Unlike in other local Orthodox Churches, in the Russian Church, the feast of the Protection of the Most Holy Theotokos is considered a great holy day and is treated much as one of the twelve major holy days of the Orthodox Church. In part this is due to historical reasons. This feast commemorates the miraculous appearance of the Most Holy Mother of God in the Church of Blachernae in ancient Constantinople, when the city was in danger of sacking by pagan warriors from present-day Russia. This intervention of the Holy Virgin caused the pagans to reevaluate their paganism, upon beholding the power of the Mother of God in protecting the Orthodox people.
This feast has always been considered as the feast of the Cossacks, those fiercely patriotic peoples who inhabited the border lands of the Russian Empire and were always defending the fatherland from its enemies.
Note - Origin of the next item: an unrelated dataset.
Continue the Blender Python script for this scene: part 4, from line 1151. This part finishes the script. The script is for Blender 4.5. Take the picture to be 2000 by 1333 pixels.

In the Russian Orthodox Church Abroad, many parishes founded by Cossack exiles bear the name of Holy Protection.
Our Holy Trinity Monastery holds in great veneration a small thread from the Belt of the Most Holy Theotokos, which is enshrined in the icon of the Protection, painted by our master iconographer, Archimandrite Cyprian. This precious relic was gifted to the monastery by pious people in Beirut, Lebanon in 1953, when an ancient church was excavated in that historical city, and this sacred holy thing was discovered with a written testament to its validity.
Many pilgrims assembled in the monastery church for the All-Night Vigil and the Divine Liturgy the following day, celebrated by the monastery clergy.
This feast is considered the patronal feast of our choir, whose members with its director, Deacon Nicholas Kotar, were prayed for in the liturgy and commemorated at the end in the Many Years chanted for those whose name’s day it was. We also commemorated past choir directors of the monastery among the reposed, as this day, St. Roman the Sweet-Singer is also commemorated, the very one who was directing the chanting in the church when the Mother of God appeared to those present in the temple.